The records below must be written out exactly, with every picture left behind.

***** PROVIDED ENTRIES *****

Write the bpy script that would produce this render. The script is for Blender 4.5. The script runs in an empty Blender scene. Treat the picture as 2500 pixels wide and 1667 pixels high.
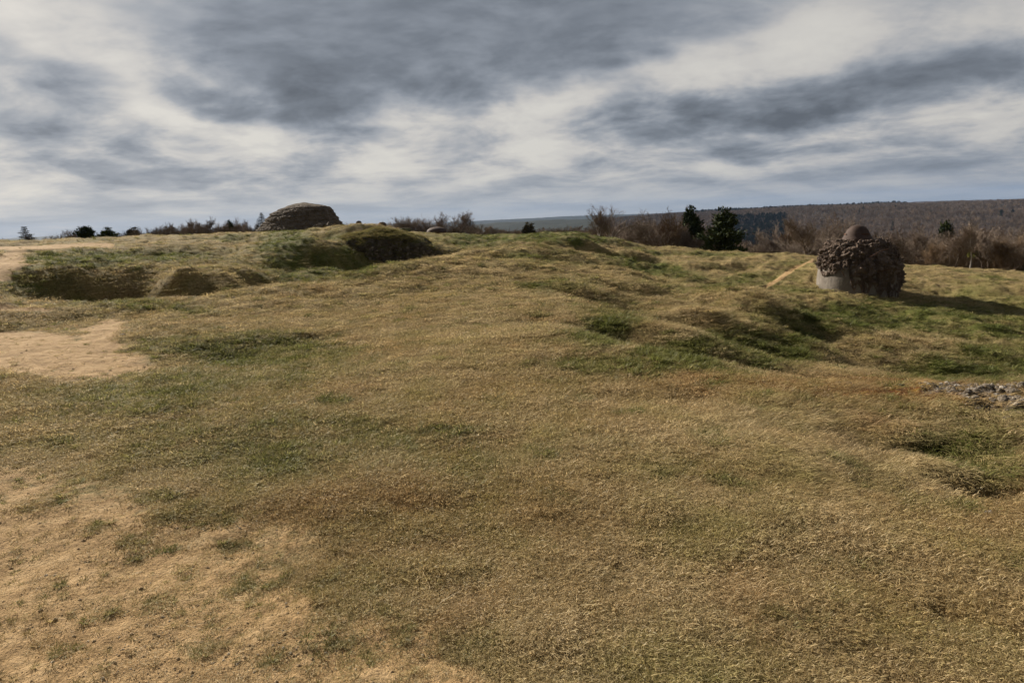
import bpy, bmesh, math, random
import numpy as np
from mathutils import Vector, Matrix, noise as mnoise
random.seed(11); RNG = np.random.default_rng(11)
SC = bpy.context.scene; COL = SC.collection
R = math.radians
# ------------------------------------------------------------------ camera
W, H, F = 2500.0, 1667.0, 1667.0
EYE = 1.65
PITCH = math.atan((833.5 - 528.6) / F); ROLL = math.atan(0.0395)
fwd = np.array([0, math.cos(PITCH), -math.sin(PITCH)]); up0 = np.array([0, math.sin(PITCH), math.cos(PITCH)]); rt0 = np.array([1.0, 0, 0])
rt = rt0 * math.cos(ROLL) - up0 * math.sin(ROLL); up = up0 * math.cos(ROLL) + rt0 * math.sin(ROLL)
def ray(u, v):
    d = fwd + rt * (u - W/2) / F + up * (H/2 - v) / F
    return d
def pix_dir(u, v):
    d = ray(u, v); hr = math.hypot(d[0], d[1])
    return math.atan2(d[0], d[1]), d[2] / hr          # azimuth, slope
def project(x, y, z):
    p = np.stack([np.asarray(x, float), np.asarray(y, float), np.asarray(z, float) - EYE], -1)
    w = p @ fwd; w = np.where(w < 0.05, 0.05, w)
    return W/2 + F * (p @ rt) / w, H/2 - F * (p @ up) / w
cam_d = bpy.data.cameras.new('camera'); cam = bpy.data.objects.new('camera', cam_d); COL.objects.link(cam)
cam_d.sensor_width = 36; cam_d.lens = 36 * F / W; cam_d.clip_start = 0.05; cam_d.clip_end = 60000
cam.matrix_world = Matrix(((rt[0], up[0], -fwd[0], 0), (rt[1], up[1], -fwd[1], 0), (rt[2], up[2], -fwd[2], EYE), (0, 0, 0, 1)))
SC.camera = cam
# ------------------------------------------------------------------ noise
def _hash(ix, iy, s):
    h = (ix.astype(np.int64) * 374761393 + iy.astype(np.int64) * 668265263 + s * 974634777) & 0xFFFFFFFF
    h = ((h ^ (h >> 13)) * 1274126177) & 0xFFFFFFFF
    h = (h ^ (h >> 16)) & 0xFFFFFFFF
    return h / 4294967296.0
def pn(x, y, s=0):
    x = np.asarray(x, float); y = np.asarray(y, float)
    ix = np.floor(x); iy = np.floor(y); fx = x - ix; fy = y - iy
    ux = fx*fx*fx*(fx*(fx*6-15)+10); uy = fy*fy*fy*(fy*(fy*6-15)+10)
    def g(a, b):
        t = _hash(ix + a, iy + b, s) * 2 * math.pi
        return np.cos(t) * (fx - a) + np.sin(t) * (fy - b)
    n0 = g(0, 0) * (1-ux) + g(1, 0) * ux; n1 = g(0, 1) * (1-ux) + g(1, 1) * ux
    return (n0 * (1-uy) + n1 * uy) * 1.5
def fbm(x, y, o=4, s=0, r=0.5):
    t = 0; a = 1; n = 0
    for k in range(o):
        t = t + a * pn(x * 2**k, y * 2**k, s + k * 17); n += a; a *= r
    return t / n
def sst(a, b, x):
    t = np.clip((x - a) / (b - a), 0, 1); return t*t*(3-2*t)
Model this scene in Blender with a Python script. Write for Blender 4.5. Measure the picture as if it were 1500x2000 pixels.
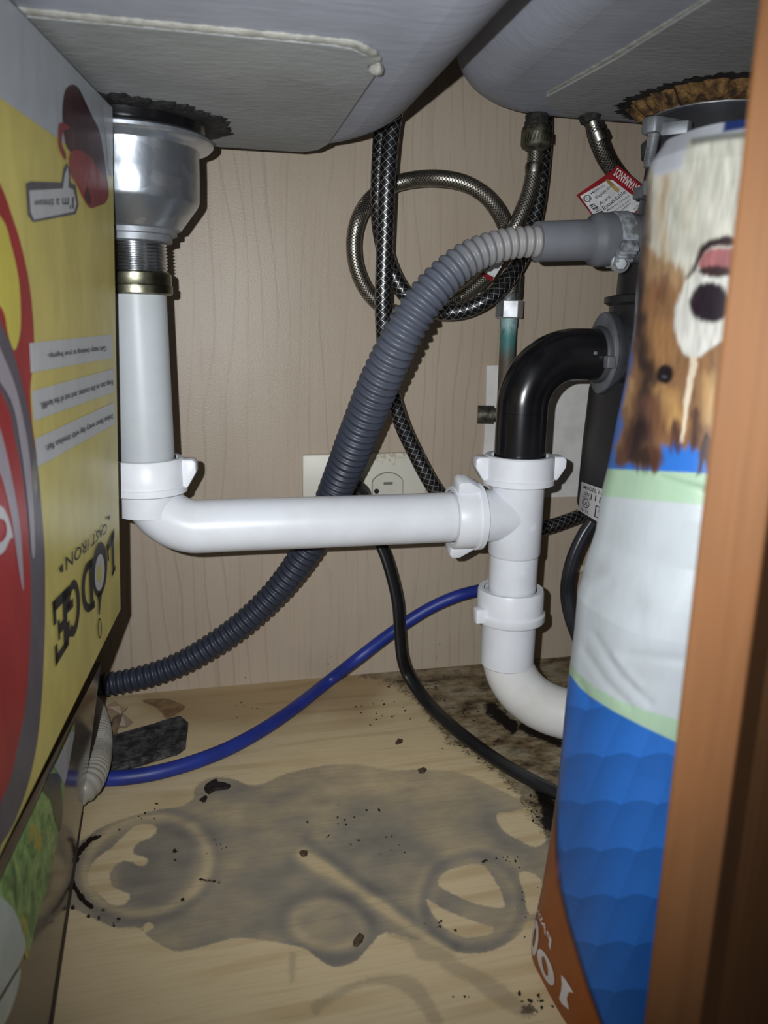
import bpy, bmesh, math, random
import numpy as np
from math import sin, cos, pi, radians, sqrt, atan2, floor
from mathutils import Vector, Matrix
from mathutils.bvhtree import BVHTree
from mathutils.geometry import tessellate_polygon

for o in list(bpy.data.objects):
    bpy.data.objects.remove(o)
SC = bpy.context.scene
COL = SC.collection
random.seed(5); rng = np.random.default_rng(5)

# ------------------------------------------------------------------ camera
FPX = 1500.0
PITCH, YAW, ROLL = radians(13.5), radians(13.0), radians(0.8)
CAM = np.array([0.0, 0.0, 0.33])
FW = np.array([sin(YAW)*cos(PITCH), cos(YAW)*cos(PITCH), -sin(PITCH)])
_r0 = np.array([cos(YAW), -sin(YAW), 0.0]); _u0 = np.cross(_r0, FW)
RT = _r0*cos(ROLL) + _u0*sin(ROLL)
UP = np.cross(RT, FW)
cam = bpy.data.objects.new('camera', bpy.data.cameras.new('camera')); COL.objects.link(cam)
cam.matrix_world = Matrix(((RT[0], UP[0], -FW[0], CAM[0]), (RT[1], UP[1], -FW[1], CAM[1]),
                           (RT[2], UP[2], -FW[2], CAM[2]), (0, 0, 0, 1)))
cd = cam.data
cd.sensor_fit = 'VERTICAL'; cd.sensor_height = 8.0; cd.sensor_width = 6.0
cd.lens = 8.0*FPX/2000.0
cd.clip_start = 0.005; cd.clip_end = 20
cd.dof.use_dof = True; cd.dof.focus_distance = 0.57; cd.dof.aperture_fstop = 2.2
SC.camera = cam

# ------------------------------------------------------------------ light: phone flash beside the lens, faint room light
fl = bpy.data.lights.new('phone_flash', 'SPOT'); FL = bpy.data.objects.new('phone_flash', fl); COL.objects.link(FL)
fl.energy = 11.3; fl.spot_size = radians(97); fl.spot_blend = 1.0; fl.shadow_soft_size = 0.0022
fl.color = (0.945, 0.98, 1.0)
_lp = CAM - 0.025*RT + 0.014*UP
_fd = FW*1.0 + 0.055*RT + 0.06*UP; _fd = _fd/np.linalg.norm(_fd)
_fr = np.cross(_fd, UP); _fr /= np.linalg.norm(_fr); _fu = np.cross(_fr, _fd)
FL.matrix_world = Matrix(((_fr[0], _fu[0], -_fd[0], _lp[0]), (_fr[1], _fu[1], -_fd[1], _lp[1]),
                          (_fr[2], _fu[2], -_fd[2], _lp[2]), (0, 0, 0, 1)))
W = bpy.data.worlds.new('room_light'); SC.world = W; W.use_nodes = True
W.node_tree.nodes['Background'].inputs[0].default_value = (1.0, 0.96, 0.9, 1)
W.node_tree.nodes['Background'].inputs[1].default_value = 0.10
vs = SC.view_settings
SC.display_settings.display_device = 'sRGB'
vs.view_transform = 'Standard'; vs.look = 'None'; vs.gamma = 1.0; vs.use_curve_mapping = False; vs.exposure = 0.0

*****

**EXERCISE ANSWER:**
Write the bpy script that would produce this render. The script is for Blender 4.5. The script runs in an empty Blender scene. Treat the picture as 2500 pixels wide and 1667 pixels high.
import bpy, bmesh, math, random
import numpy as np
from mathutils import Vector, Matrix, noise as mnoise
random.seed(11); RNG = np.random.default_rng(11)
SC = bpy.context.scene; COL = SC.collection
R = math.radians
# ------------------------------------------------------------------ camera
W, H, F = 2500.0, 1667.0, 1667.0
EYE = 1.65
PITCH = math.atan((833.5 - 528.6) / F); ROLL = math.atan(0.0395)
fwd = np.array([0, math.cos(PITCH), -math.sin(PITCH)]); up0 = np.array([0, math.sin(PITCH), math.cos(PITCH)]); rt0 = np.array([1.0, 0, 0])
rt = rt0 * math.cos(ROLL) - up0 * math.sin(ROLL); up = up0 * math.cos(ROLL) + rt0 * math.sin(ROLL)
def ray(u, v):
    d = fwd + rt * (u - W/2) / F + up * (H/2 - v) / F
    return d
def pix_dir(u, v):
    d = ray(u, v); hr = math.hypot(d[0], d[1])
    return math.atan2(d[0], d[1]), d[2] / hr          # azimuth, slope
def project(x, y, z):
    p = np.stack([np.asarray(x, float), np.asarray(y, float), np.asarray(z, float) - EYE], -1)
    w = p @ fwd; w = np.where(w < 0.05, 0.05, w)
    return W/2 + F * (p @ rt) / w, H/2 - F * (p @ up) / w
cam_d = bpy.data.cameras.new('camera'); cam = bpy.data.objects.new('camera', cam_d); COL.objects.link(cam)
cam_d.sensor_width = 36; cam_d.lens = 36 * F / W; cam_d.clip_start = 0.05; cam_d.clip_end = 60000
cam.matrix_world = Matrix(((rt[0], up[0], -fwd[0], 0), (rt[1], up[1], -fwd[1], 0), (rt[2], up[2], -fwd[2], EYE), (0, 0, 0, 1)))
SC.camera = cam
# ------------------------------------------------------------------ noise
def _hash(ix, iy, s):
    h = (ix.astype(np.int64) * 374761393 + iy.astype(np.int64) * 668265263 + s * 974634777) & 0xFFFFFFFF
    h = ((h ^ (h >> 13)) * 1274126177) & 0xFFFFFFFF
    h = (h ^ (h >> 16)) & 0xFFFFFFFF
    return h / 4294967296.0
def pn(x, y, s=0):
    x = np.asarray(x, float); y = np.asarray(y, float)
    ix = np.floor(x); iy = np.floor(y); fx = x - ix; fy = y - iy
    ux = fx*fx*fx*(fx*(fx*6-15)+10); uy = fy*fy*fy*(fy*(fy*6-15)+10)
    def g(a, b):
        t = _hash(ix + a, iy + b, s) * 2 * math.pi
        return np.cos(t) * (fx - a) + np.sin(t) * (fy - b)
    n0 = g(0, 0) * (1-ux) + g(1, 0) * ux; n1 = g(0, 1) * (1-ux) + g(1, 1) * ux
    return (n0 * (1-uy) + n1 * uy) * 1.5
def fbm(x, y, o=4, s=0, r=0.5):
    t = 0; a = 1; n = 0
    for k in range(o):
        t = t + a * pn(x * 2**k, y * 2**k, s + k * 17); n += a; a *= r
    return t / n
def sst(a, b, x):
    t = np.clip((x - a) / (b - a), 0, 1); return t*t*(3-2*t)
Model this scene in Blender with a Python script. Write for Blender 4.5. Measure the picture as if it were 1500x2000 pixels.
import bpy, bmesh, math, random
import numpy as np
from math import sin, cos, pi, radians, sqrt, atan2, floor
from mathutils import Vector, Matrix
from mathutils.bvhtree import BVHTree
from mathutils.geometry import tessellate_polygon

for o in list(bpy.data.objects):
    bpy.data.objects.remove(o)
SC = bpy.context.scene
COL = SC.collection
random.seed(5); rng = np.random.default_rng(5)

# ------------------------------------------------------------------ camera
FPX = 1500.0
PITCH, YAW, ROLL = radians(13.5), radians(13.0), radians(0.8)
CAM = np.array([0.0, 0.0, 0.33])
FW = np.array([sin(YAW)*cos(PITCH), cos(YAW)*cos(PITCH), -sin(PITCH)])
_r0 = np.array([cos(YAW), -sin(YAW), 0.0]); _u0 = np.cross(_r0, FW)
RT = _r0*cos(ROLL) + _u0*sin(ROLL)
UP = np.cross(RT, FW)
cam = bpy.data.objects.new('camera', bpy.data.cameras.new('camera')); COL.objects.link(cam)
cam.matrix_world = Matrix(((RT[0], UP[0], -FW[0], CAM[0]), (RT[1], UP[1], -FW[1], CAM[1]),
                           (RT[2], UP[2], -FW[2], CAM[2]), (0, 0, 0, 1)))
cd = cam.data
cd.sensor_fit = 'VERTICAL'; cd.sensor_height = 8.0; cd.sensor_width = 6.0
cd.lens = 8.0*FPX/2000.0
cd.clip_start = 0.005; cd.clip_end = 20
cd.dof.use_dof = True; cd.dof.focus_distance = 0.57; cd.dof.aperture_fstop = 2.2
SC.camera = cam

# ------------------------------------------------------------------ light: phone flash beside the lens, faint room light
fl = bpy.data.lights.new('phone_flash', 'SPOT'); FL = bpy.data.objects.new('phone_flash', fl); COL.objects.link(FL)
fl.energy = 11.3; fl.spot_size = radians(97); fl.spot_blend = 1.0; fl.shadow_soft_size = 0.0022
fl.color = (0.945, 0.98, 1.0)
_lp = CAM - 0.025*RT + 0.014*UP
_fd = FW*1.0 + 0.055*RT + 0.06*UP; _fd = _fd/np.linalg.norm(_fd)
_fr = np.cross(_fd, UP); _fr /= np.linalg.norm(_fr); _fu = np.cross(_fr, _fd)
FL.matrix_world = Matrix(((_fr[0], _fu[0], -_fd[0], _lp[0]), (_fr[1], _fu[1], -_fd[1], _lp[1]),
                          (_fr[2], _fu[2], -_fd[2], _lp[2]), (0, 0, 0, 1)))
W = bpy.data.worlds.new('room_light'); SC.world = W; W.use_nodes = True
W.node_tree.nodes['Background'].inputs[0].default_value = (1.0, 0.96, 0.9, 1)
W.node_tree.nodes['Background'].inputs[1].default_value = 0.10
vs = SC.view_settings
SC.display_settings.display_device = 'sRGB'
vs.view_transform = 'Standard'; vs.look = 'None'; vs.gamma = 1.0; vs.use_curve_mapping = False; vs.exposure = 0.0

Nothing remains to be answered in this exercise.